Why do you feel like you would be betraying her? Especially if you are considering the possibility of underage drinking...she is putting herself and her parents at risk. There should be no mixed feelings here, IMO.
Since you are that close to her you should be able to discern from what she is telling you if this is just a little get together among girlfriends or if this is truly an all out party in which the chance of underage drinking is very good.
I think that your loyalty should not lie with her, but really with her parents. They trusted you to keep an eye on their home and you agreed. Parent to parent, you owe it to them to report anything that may place their daughter or property at risk. It really is for everyone's benefit, even if the 18 year old gets upset. This is a safety issue, and the 18 year old, as great as she seems, is not mature enough to fully grasp all the risks of hosting a party behind her parents' back.
In an auntie-knows-best sort of way, I would have a serious talk with your friend. Ask her directly the details about who will be invited and if there will be alcohol or drugs. Also, inform her that since she is 18 (and not a minor) she will be held acountable for her guests. And, since she is choosing to host this event at her parents' home, then her parents will also be held liable. This could mean lawsuits that could cost her parents thousands if a guest is harmed on the property, depending on the situation.

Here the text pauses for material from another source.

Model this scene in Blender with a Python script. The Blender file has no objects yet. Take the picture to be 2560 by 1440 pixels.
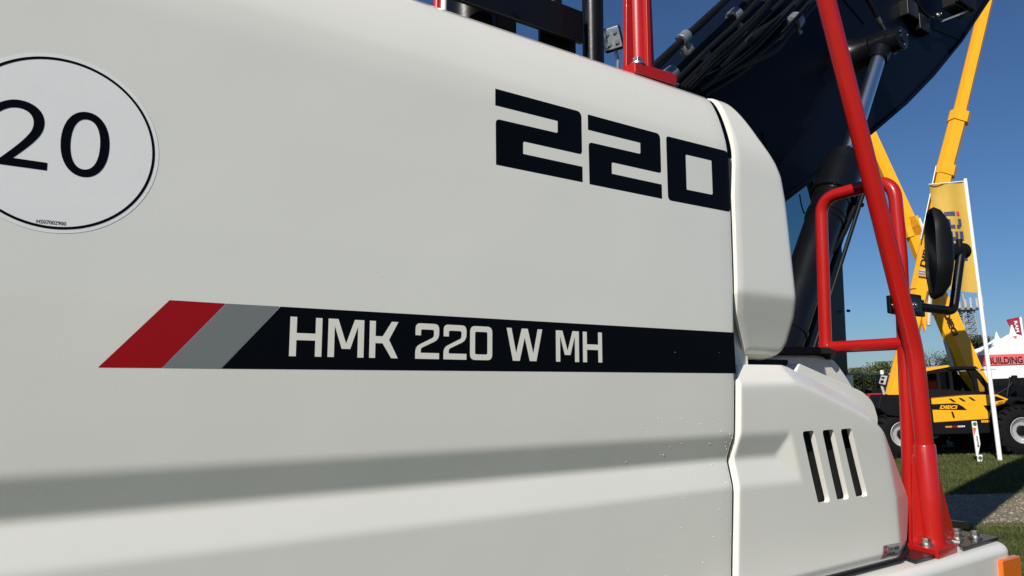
import bpy, bmesh, math, random
import numpy as np
from mathutils import Vector, Matrix
from mathutils.geometry import tessellate_polygon
random.seed(7)
rng = np.random.default_rng(7)
R = math.radians
scene = bpy.context.scene
col = scene.collection

# ------------------------------------------------------------------ camera, sky, sun, exposure
FPX, PITCH, YAW, CH = 1850.0, math.atan2(245, 1850), R(35.46), 1.8
CAM = Vector((0, -1, CH))
FW = Vector((math.sin(YAW)*math.cos(PITCH), math.cos(YAW)*math.cos(PITCH), math.sin(PITCH)))
RT = Vector((math.cos(YAW), -math.sin(YAW), 0)); UP = RT.cross(FW)
cd = bpy.data.cameras.new('camera'); cam = bpy.data.objects.new('camera', cd); col.objects.link(cam)
cd.sensor_width = 36; cd.lens = 36*FPX/2560; cd.clip_start = 0.02; cd.clip_end = 3000
cam.location = CAM; cam.rotation_euler = (R(90)+PITCH, 0, -YAW)
scene.camera = cam
SUN_EL, SUN_AZ = R(34), math.atan2(-.905, -.425)      # azimuth measured from +Y towards +X
w = bpy.data.worlds.new('World'); scene.world = w; w.use_nodes = True
nt = w.node_tree; bgn = nt.nodes['Background']
sky = nt.nodes.new('ShaderNodeTexSky'); sky.sky_type = 'NISHITA'; sky.sun_disc = False
sky.sun_elevation = SUN_EL; sky.sun_rotation = SUN_AZ; sky.air_density = 1.0; sky.dust_density = 0.3; sky.ozone_density = 10.0
nt.links.new(sky.outputs[0], bgn.inputs[0]); bgn.inputs[1].default_value = 0.064
sd = bpy.data.lights.new('sun', 'SUN'); so = bpy.data.objects.new('sun', sd); col.objects.link(so)
sd.energy = 5.0; sd.angle = R(0.53); sd.color = (1, .945, .86)
sdir = Vector((math.sin(SUN_AZ)*math.cos(SUN_EL), math.cos(SUN_AZ)*math.cos(SUN_EL), math.sin(SUN_EL)))
so.rotation_euler = sdir.to_track_quat('Z', 'Y').to_euler(); so.location = (-4, -4, 8)
scene.view_settings.view_transform = 'Standard'; scene.view_settings.look = 'None'
scene.view_settings.exposure = 0.15; scene.view_settings.gamma = 1
scene.render.engine = 'CYCLES'; scene.cycles.max_bounces = 8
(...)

Finally, I would let her know that you will be informing her parents about this, to make sure that they are aware (and keep in mind it is possible they already know about this, or maybe allowed a get together but not necessarily a party). It is fine if she feels "betrayed." Explain to her that this is about safety and not about ratting out a friend, but expect that she will not be able to understand this so she may be angry at you. And that's OK -- you are thinking like a parent now, not like a bestie.